Superata, quindi, la distinzione tra reale e virtuale, dove quest’ultimo era considerato come un paesaggio artificiale che riproduceva in maniera imperfetta il primo, sostenuta tra gli altri da Nicholas Mirzoeff, il virtuale diventa, con Pierre Levy, parte costitutiva del reale insieme all’attuale: il virtuale, oggi prevalente, è il reale che rimane in perenne potenza, che tiene aperte tutte le possibilità, mentre l’attuale è il reale che prende forma, che si concretizza nell’unum. Il rapidissimo sviluppo delle tecnologie e il progressivo perfezionamento dell’intelligenza artificiale, però, ha fatto sì che il virtuale fosse sempre più simile al reale-attuale, diventandone un’alternativa contigua; a tale proposito, Simone Arcagni lo definisce in qualità di doppio visivo, esistente accanto al reale e ugualmente abitabile, ma dotato di caratteristiche proprie e peculiari. Occorre, dunque, essere vigili su quanto affermato da Pessina e cioè che questo altrove non è propriamente un prolungamento della vita sociale, quanto piuttosto uno stravolgimento, poiché «sono implicate delle libertà de-situate, smaterializzate ed enfatizzate psicologicamente». Benché questo spazio goda di quello che Roland Barthes aveva chiamato “effetto realtà”, in esso si verifica il crime parfait che Jean Baudrillard descrive come l’uccisione del reale da parte dell’eccesso di realtà.

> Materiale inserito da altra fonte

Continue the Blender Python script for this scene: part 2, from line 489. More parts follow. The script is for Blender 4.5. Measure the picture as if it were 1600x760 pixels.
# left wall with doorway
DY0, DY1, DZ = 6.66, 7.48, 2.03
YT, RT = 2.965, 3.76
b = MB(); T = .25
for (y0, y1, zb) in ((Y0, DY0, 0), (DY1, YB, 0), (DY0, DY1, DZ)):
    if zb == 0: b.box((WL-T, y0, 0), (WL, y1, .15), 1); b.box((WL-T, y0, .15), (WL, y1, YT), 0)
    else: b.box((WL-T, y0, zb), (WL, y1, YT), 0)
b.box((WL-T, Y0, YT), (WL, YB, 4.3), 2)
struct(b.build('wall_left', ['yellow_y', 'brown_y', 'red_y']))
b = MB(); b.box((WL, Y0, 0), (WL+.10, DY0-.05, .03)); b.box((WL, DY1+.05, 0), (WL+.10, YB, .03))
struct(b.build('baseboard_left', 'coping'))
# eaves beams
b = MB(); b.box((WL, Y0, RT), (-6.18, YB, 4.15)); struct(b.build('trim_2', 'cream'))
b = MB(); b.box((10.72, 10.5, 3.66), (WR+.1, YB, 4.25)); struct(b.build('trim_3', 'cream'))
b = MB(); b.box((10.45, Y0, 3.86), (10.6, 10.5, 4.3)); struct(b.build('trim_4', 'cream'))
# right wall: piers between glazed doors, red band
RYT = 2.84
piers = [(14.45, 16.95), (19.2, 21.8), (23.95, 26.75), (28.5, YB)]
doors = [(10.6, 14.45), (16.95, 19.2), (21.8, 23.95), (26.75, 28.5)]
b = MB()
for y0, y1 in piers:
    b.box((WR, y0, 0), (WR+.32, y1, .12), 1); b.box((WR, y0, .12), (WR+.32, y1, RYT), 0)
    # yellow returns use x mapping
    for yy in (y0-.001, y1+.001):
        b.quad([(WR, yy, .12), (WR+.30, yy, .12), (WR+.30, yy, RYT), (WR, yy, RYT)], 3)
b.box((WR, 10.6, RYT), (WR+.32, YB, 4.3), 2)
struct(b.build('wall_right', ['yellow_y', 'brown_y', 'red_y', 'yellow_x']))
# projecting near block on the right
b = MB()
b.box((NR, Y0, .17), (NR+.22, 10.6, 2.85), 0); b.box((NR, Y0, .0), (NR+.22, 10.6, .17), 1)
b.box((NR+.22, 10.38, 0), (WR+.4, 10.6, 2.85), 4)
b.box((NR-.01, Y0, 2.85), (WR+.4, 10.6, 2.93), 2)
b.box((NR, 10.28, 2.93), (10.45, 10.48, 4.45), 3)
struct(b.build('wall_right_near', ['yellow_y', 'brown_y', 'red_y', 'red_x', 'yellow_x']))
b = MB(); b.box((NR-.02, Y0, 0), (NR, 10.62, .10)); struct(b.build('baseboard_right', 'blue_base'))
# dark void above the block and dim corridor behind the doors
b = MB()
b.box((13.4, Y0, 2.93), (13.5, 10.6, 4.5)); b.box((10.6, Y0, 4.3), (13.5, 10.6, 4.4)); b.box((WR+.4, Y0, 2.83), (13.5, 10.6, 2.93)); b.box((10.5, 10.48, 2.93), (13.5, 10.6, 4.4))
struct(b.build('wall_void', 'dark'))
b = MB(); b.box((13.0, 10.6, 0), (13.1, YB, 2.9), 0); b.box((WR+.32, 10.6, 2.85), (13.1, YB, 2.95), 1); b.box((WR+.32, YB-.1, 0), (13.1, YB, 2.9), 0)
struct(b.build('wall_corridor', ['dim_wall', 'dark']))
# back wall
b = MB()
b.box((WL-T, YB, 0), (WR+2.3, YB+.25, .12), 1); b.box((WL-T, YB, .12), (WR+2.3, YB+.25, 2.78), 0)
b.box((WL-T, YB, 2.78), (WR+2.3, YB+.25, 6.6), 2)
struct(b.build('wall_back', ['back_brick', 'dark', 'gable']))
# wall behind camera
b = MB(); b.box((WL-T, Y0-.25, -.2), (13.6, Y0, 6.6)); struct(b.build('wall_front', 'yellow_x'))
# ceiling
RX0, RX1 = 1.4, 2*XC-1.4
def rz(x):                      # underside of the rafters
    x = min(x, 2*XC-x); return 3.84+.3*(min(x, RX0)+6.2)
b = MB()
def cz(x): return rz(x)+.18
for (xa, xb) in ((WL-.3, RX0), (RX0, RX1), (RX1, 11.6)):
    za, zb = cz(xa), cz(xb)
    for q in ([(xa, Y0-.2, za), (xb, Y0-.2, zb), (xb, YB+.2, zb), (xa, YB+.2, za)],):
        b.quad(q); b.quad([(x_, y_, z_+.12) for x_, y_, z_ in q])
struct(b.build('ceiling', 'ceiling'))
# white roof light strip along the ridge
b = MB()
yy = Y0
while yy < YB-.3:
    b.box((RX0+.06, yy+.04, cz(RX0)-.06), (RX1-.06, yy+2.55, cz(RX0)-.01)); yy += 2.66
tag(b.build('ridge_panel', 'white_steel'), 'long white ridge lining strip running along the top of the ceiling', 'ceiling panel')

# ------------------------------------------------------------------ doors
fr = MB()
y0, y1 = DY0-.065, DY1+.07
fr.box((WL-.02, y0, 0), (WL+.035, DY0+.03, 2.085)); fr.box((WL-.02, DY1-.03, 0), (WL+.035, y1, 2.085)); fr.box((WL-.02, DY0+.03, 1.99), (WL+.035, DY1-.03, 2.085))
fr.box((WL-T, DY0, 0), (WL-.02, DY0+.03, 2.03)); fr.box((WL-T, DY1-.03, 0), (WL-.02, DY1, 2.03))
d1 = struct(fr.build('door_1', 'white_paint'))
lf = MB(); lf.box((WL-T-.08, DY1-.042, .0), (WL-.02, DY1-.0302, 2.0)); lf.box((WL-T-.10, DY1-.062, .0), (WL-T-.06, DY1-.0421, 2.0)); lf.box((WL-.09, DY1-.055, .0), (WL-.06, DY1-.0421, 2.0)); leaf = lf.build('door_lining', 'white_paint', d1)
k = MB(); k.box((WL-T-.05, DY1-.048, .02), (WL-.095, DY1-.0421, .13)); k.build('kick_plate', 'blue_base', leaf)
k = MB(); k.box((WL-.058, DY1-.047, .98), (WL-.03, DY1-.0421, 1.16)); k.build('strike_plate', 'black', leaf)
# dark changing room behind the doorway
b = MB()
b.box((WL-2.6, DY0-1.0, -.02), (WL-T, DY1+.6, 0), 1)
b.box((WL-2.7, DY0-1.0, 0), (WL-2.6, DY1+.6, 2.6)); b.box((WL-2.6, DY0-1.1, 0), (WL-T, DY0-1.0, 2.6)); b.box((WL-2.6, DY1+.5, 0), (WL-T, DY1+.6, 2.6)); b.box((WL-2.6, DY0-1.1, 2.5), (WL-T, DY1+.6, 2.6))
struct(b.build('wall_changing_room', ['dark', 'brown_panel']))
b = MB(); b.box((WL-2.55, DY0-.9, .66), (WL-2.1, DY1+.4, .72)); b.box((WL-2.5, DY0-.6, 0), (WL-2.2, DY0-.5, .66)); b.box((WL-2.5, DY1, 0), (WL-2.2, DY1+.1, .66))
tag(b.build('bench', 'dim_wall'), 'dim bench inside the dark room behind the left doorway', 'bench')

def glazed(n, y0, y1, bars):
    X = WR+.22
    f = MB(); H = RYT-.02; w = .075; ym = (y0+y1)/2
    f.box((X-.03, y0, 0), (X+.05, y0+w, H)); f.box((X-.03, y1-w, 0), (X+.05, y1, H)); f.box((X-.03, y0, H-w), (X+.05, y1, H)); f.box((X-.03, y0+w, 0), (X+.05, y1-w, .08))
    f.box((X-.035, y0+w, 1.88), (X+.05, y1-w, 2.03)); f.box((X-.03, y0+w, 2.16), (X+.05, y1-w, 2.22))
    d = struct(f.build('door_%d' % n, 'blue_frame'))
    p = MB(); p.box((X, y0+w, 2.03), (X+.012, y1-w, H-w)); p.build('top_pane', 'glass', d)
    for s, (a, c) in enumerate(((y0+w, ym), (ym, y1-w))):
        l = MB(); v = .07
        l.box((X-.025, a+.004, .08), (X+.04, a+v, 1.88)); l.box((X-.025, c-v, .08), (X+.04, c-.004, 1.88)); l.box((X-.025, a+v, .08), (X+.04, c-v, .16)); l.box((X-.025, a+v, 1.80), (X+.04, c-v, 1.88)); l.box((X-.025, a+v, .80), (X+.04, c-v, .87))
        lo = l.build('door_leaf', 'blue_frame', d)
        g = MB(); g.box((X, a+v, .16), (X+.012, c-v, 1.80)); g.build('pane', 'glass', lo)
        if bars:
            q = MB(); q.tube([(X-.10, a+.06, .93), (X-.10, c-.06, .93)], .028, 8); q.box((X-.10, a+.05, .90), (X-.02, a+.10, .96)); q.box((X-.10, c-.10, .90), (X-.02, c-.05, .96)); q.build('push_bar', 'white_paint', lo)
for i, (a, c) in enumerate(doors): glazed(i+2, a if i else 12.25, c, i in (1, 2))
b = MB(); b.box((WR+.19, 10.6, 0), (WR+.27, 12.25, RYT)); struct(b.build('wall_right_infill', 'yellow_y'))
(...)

Le evoluzioni dell’IA costringono ad ammettere che l’ambiente tecnologico è ben lontano dall’essere l’habitat di una società antidrammaturgica e libera che la Rete aveva promesso di realizzare, dal momento che al suo interno permangono ruoli e parti, così come Erving Goffman aveva rimarcato per un contesto ben diverso da quello odierno, sottolineando l’urgenza di una lettura critica di ciò che sta accadendo al concetto di identità, alle relazioni e alle dinamiche di spazio-tempo. In altre parole, accanto al fervente dibattito su cosa e come possa essere adoperata l’IA, in che modo vada gestita o limitata o integrata e in che misura essa possa coadiuvare oppure sostituire il lavoro umano, compreso quello creativo, è indispensabile partire da una rivalutazione del processo di addomesticamento tecnologico nel quale siamo immersi e su cui Pessina pone particolare attenzione: la macchina, anche nella sua forma più evoluta, è un prodotto dell’uomo e il suo utilizzo dovrebbe permanere nel recinto di tale rapporto di subalternità; eppure, già Günther Anders aveva ribadito il distaccamento totale dell’oggetto dal suo soggetto creatore. L’artefatto inanimato prende vita e la sua perfezione genera nell’essere umano che l’ha prodotto un senso di profonda inferiorità, la cosiddetta vergogna prometeica; l’uomo dimentica di avere costruito, la macchina diventa la nuova divinità.

In un mondo basato su questo ribaltamento, potremo ancora essere gli stessi? La domanda resta aperta, ma la risposta, anche plurima, non può cadere troppo lontana da ciò che Pessina ribadisce e che, difficilmente, può non trovarci d’accordo: «cercare nella rete ciò che non possiamo trovare nella realtà e viceversa, modulare la realtà in funzione della rete e delle nuove tecnologie, comporta decisamente una perdita di realismo. Ma anche una perdita di carne e di incanto, e forse di umanità.».